The three years before that, I worked as a post-doc researcher at the Induction of Linguistic Knowledge group, also at Tilburg University. I was involved in the PROSIT project (Prosody from Information in Text). The goal of this project was to improve the prediction of prosodic markers, that is, pitch accents and prosodic phrases, for the purpose of text-to-speech conversion in Dutch. We aimed for a robust automatic analysis of texts applying techniques from the fields of Information Retrieval and Natural Language Processing (shallow features), using machine learning allgorithms (memory-based learning, in particular). We showed that just a shallow analysis of an input text is usually sufficient for adequately predicting prosodic markers.
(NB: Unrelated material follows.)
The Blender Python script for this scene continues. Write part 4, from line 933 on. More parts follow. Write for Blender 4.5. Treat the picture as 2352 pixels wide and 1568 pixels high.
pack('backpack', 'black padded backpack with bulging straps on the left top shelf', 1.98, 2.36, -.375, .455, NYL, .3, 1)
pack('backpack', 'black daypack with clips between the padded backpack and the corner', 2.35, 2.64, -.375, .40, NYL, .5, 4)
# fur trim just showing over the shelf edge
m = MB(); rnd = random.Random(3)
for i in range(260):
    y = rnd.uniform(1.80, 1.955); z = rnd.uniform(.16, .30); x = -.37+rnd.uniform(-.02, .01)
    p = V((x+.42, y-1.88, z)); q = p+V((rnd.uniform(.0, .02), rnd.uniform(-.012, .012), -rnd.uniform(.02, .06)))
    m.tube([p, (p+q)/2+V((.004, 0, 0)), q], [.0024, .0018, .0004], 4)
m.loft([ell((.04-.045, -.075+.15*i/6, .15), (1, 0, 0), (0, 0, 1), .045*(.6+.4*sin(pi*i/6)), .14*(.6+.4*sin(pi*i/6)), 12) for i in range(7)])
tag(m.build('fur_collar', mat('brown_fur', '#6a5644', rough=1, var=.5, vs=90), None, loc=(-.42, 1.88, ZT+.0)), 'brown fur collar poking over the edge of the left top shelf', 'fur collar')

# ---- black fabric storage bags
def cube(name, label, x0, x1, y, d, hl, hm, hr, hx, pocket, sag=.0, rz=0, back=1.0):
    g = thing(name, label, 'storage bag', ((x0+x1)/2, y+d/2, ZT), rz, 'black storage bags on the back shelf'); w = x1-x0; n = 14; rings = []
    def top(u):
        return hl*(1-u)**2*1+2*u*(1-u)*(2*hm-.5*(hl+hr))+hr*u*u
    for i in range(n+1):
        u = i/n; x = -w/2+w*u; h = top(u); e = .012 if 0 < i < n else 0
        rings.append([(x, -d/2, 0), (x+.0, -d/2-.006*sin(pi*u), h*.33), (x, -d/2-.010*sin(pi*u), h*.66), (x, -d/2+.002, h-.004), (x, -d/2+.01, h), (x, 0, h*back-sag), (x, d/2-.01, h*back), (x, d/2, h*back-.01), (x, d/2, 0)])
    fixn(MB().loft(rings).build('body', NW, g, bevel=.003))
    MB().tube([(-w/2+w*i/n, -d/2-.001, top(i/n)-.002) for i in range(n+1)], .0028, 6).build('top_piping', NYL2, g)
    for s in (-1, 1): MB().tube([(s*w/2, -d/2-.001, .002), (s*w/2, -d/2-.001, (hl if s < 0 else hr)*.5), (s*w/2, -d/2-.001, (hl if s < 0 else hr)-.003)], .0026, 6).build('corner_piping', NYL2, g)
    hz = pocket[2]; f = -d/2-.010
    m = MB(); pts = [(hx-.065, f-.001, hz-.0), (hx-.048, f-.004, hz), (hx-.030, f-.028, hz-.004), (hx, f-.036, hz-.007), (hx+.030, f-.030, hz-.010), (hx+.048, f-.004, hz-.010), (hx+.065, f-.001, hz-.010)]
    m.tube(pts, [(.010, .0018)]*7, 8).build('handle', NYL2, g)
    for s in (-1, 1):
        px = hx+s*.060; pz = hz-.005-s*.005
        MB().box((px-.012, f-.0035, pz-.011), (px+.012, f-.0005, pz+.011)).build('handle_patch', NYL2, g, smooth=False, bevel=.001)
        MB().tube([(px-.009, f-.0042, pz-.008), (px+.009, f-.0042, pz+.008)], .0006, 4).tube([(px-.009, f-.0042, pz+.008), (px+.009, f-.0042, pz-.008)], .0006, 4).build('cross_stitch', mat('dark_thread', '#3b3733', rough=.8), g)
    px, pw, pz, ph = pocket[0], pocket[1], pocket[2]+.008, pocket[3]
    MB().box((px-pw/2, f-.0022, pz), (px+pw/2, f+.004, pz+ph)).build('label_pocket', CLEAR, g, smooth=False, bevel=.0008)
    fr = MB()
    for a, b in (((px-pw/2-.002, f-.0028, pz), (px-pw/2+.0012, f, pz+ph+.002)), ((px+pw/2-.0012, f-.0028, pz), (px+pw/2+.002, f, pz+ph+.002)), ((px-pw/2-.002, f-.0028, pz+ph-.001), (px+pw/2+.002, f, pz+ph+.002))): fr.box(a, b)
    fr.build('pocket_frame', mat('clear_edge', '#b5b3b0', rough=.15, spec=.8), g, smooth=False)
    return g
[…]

Within the PROSIT prject, I did quite a lot of work on text-to-speech. I am one of the initiators and lead developer of the NeXTeNS project. NeXTeNS stands for Nederlandse Extensie voor Tekst naar Spraak (Dutch Extension for Text to Speech). It is a clean, multi-platform, open source text-to-speech system for Dutch that is freely available for research and education purposes. You can try the demo , and download the software for free. Since it uses diphone synthesis, the segmental quality is not as good as that of commercial TTS systems, but it gives you the freedom to control, modify and extend all aspects of the text-to-speech process.

Even earlier, I was a PhD student at the Department of Language and Speech at the Radboud University (which was still called Nijmegen University back then) . I wrote my PhD thesis about intonation in spoken language generation (supervised by my promotor prof. dr. Carlos Gussenhoven and co-promotors dr. Peter-Arno Coppen and dr. Toni Rietveld). The main topic of this thesis was how to exploit the rich linguistic information generated by a natural language generation system (at the morphological, syntactic, and semantic level) in a rule-based system to predict the prosodic structure of utterances (location and type of pitch accents and boundary tones, as well a hierarchical prosodic phrasing), thereby improving the quality of synthetic speech.